In contrast, those working in the gig economy can put in as many hours as they need to achieve their financial goals–no more and no less. For some, this can mean taking on extra jobs to save for a specific purpose, like putting money into a vacation fund or paying for holiday gifts. For others, working a limited number of gigs may be a way to stay active in their career field without seeking out a 40-hour-per-week obligation.
What are some potential financial drawbacks?
While this flexibility presents nearly boundless opportunities, there are some other financial considerations you'll need to take into account, often related to services that were quietly performed by your prior employers.
Tax Issues
The U.S. Tax Code is complicated, and even those who regularly prepare and file their own taxes may find certain parts confusing. Unfortunately, those who transition from W2 to 1099 employment often find themselves struggling with tax issues.
A recent survey conducted by the National Association of the Self-Employed reported that a staggering 33 percent of respondents didn't realize they needed to file quarterly estimated tax payments on their self-employment income, while 40 percent of respondents confessed that they weren't setting aside money to pay this tax bill.
This lackadaisical approach to tax planning can have dire consequences.
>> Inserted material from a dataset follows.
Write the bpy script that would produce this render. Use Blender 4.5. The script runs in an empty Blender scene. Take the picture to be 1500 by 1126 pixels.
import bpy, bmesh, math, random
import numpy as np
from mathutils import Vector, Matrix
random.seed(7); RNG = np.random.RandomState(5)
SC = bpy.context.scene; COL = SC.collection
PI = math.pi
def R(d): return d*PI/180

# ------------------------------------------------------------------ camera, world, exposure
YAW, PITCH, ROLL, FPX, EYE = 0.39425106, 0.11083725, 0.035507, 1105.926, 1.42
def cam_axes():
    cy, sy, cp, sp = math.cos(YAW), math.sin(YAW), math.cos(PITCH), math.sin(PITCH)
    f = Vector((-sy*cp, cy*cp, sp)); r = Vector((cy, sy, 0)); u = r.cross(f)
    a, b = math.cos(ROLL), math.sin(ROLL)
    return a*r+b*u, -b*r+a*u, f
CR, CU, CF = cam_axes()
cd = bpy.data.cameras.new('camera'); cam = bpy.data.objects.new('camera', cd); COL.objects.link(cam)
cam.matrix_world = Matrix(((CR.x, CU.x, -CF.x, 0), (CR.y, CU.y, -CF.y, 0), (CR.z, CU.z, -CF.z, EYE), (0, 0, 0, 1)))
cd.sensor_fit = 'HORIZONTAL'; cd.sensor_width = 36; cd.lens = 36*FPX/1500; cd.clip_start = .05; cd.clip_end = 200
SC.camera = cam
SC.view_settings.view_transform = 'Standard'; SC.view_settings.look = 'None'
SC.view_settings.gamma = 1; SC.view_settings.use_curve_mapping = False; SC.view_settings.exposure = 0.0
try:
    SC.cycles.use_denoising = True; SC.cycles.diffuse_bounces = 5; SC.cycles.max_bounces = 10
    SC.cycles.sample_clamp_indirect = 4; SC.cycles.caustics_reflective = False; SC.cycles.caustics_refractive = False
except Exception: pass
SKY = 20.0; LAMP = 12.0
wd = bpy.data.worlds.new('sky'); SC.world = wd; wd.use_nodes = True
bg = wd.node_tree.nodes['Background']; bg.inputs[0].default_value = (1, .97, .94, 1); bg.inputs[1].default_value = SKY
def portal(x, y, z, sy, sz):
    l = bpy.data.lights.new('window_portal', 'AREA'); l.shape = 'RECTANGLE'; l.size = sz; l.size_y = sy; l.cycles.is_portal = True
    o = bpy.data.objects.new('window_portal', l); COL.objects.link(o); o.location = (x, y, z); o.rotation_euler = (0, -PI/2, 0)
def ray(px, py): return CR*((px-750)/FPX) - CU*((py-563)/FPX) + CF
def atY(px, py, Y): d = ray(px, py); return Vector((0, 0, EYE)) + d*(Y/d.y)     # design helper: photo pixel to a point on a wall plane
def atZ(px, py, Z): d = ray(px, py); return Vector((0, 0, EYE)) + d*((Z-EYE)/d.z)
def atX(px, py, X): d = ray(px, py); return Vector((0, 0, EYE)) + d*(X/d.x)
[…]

Failure to pay estimated taxes throughout the year can result in an underpayment penalty, and for those who aren't setting aside tax money, being hit with a giant tax bill on April 15 can be a quick path into high-interest debt. It's important to delve deeper into your required tax payment and recordkeeping requirements to ensure you don't end up in hot water with the IRS.
Budgeting Considerations
Most states have wage and hour laws that dictate the frequency with which employees must be paid, mandating weekly, biweekly, or bimonthly paychecks. However, these rules don't always apply to the self-employed, and you could find yourself being paid on an irregular or infrequent schedule.
Because of this, keeping a handle on your budget is crucial. Depending on your pay schedule, you may opt to pay all your monthly bills on the same day with the prior month's income or instead stagger your due dates to give yourself some breathing room.